Although not necessarily framed as such, a number of environmental methodologies expect companies to build and exercise leverage. But there may be some areas of distinction to consider when it comes to remedy. A company’s responsibility to remedy a human rights impact seeks to restore the person to the situation they would have been in, had that impact not occurred, or as close to it as possible. Companies may also be expected to remediate their environmental impacts – with the appropriate remedy being defined by regulation or the applicable international framework. At the same time, when it comes to environmental harm, there may be broader repercussions where environmental degradation has had ripple effects and led to other forms of environmental harm. Where environmental harm results in impacts on people, the remedy expectations of companies are clear. When they have not (or have not yet), the remedy expectations are less clear.
A new corporate duty could reinforce the importance of companies using leverage to tackle risks, and articulate what can be reasonably expected of companies in terms of action depending on their mode of involvement with an impact, including what remedy can look like (and to whom it can be delivered) in the environmental space.

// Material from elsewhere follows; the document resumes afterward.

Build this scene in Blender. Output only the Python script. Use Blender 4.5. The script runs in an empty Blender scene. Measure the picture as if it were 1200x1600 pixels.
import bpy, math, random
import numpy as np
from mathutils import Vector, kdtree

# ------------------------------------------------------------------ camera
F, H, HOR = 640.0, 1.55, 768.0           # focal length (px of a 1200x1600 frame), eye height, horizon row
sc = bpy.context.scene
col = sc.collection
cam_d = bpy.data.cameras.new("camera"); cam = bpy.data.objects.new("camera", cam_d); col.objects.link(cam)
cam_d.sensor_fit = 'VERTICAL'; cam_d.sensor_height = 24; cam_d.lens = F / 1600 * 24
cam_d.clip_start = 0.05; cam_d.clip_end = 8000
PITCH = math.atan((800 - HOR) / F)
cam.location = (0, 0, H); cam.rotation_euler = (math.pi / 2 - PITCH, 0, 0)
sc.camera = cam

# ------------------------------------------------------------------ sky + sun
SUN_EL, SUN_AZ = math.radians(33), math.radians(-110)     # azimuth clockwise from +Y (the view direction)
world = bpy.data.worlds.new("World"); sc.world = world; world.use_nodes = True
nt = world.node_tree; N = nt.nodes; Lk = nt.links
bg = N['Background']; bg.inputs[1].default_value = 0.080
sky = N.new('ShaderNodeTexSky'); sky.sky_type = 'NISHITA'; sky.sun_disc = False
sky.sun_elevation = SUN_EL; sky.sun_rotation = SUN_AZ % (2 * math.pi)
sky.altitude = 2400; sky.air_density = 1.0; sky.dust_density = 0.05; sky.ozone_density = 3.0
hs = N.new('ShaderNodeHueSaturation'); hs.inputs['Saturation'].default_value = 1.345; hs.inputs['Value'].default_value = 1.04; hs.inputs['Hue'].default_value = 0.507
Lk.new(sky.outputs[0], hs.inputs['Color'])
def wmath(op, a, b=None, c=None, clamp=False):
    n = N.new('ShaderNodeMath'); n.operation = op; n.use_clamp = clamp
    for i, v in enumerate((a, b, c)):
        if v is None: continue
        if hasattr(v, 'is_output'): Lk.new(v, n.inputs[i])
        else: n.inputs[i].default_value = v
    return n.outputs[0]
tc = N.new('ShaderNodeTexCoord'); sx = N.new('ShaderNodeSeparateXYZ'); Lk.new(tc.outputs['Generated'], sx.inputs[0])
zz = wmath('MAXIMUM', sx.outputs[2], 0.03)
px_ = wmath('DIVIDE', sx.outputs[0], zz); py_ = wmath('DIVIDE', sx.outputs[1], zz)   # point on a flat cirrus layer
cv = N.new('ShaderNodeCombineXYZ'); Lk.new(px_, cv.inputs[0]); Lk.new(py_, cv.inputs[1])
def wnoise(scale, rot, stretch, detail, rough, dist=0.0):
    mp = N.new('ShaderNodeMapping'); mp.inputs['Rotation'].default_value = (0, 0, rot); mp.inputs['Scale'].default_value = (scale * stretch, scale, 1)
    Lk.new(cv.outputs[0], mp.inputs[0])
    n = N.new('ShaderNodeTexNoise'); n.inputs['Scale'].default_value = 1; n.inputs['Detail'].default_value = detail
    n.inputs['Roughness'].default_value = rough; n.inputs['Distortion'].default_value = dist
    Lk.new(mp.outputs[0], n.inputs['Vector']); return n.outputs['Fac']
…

Conclusion: Embedding due diligence in governance
As the connections between the ‘E’ and the ‘HR’ of ‘HREDD’ grow, so too will the need for cross-functional structures and discussions that enable companies to take a holistic approach to due diligence. This extends to when companies are setting overarching targets, as well as how they set up their internal accountability and responsibility structures. Synergies should start to happen between functions, budget lines, programming and expertise on these areas within companies. And this in turn will start to inform business models that are viewed as sustainable for the long term – as well as those that are not. New EU regulation can play a pivotal role here in supporting companies to take a holistic approach to sustainability risks, which builds on and amplifies existing methodologies and standards, in a way that is embedded in appropriate governance structures.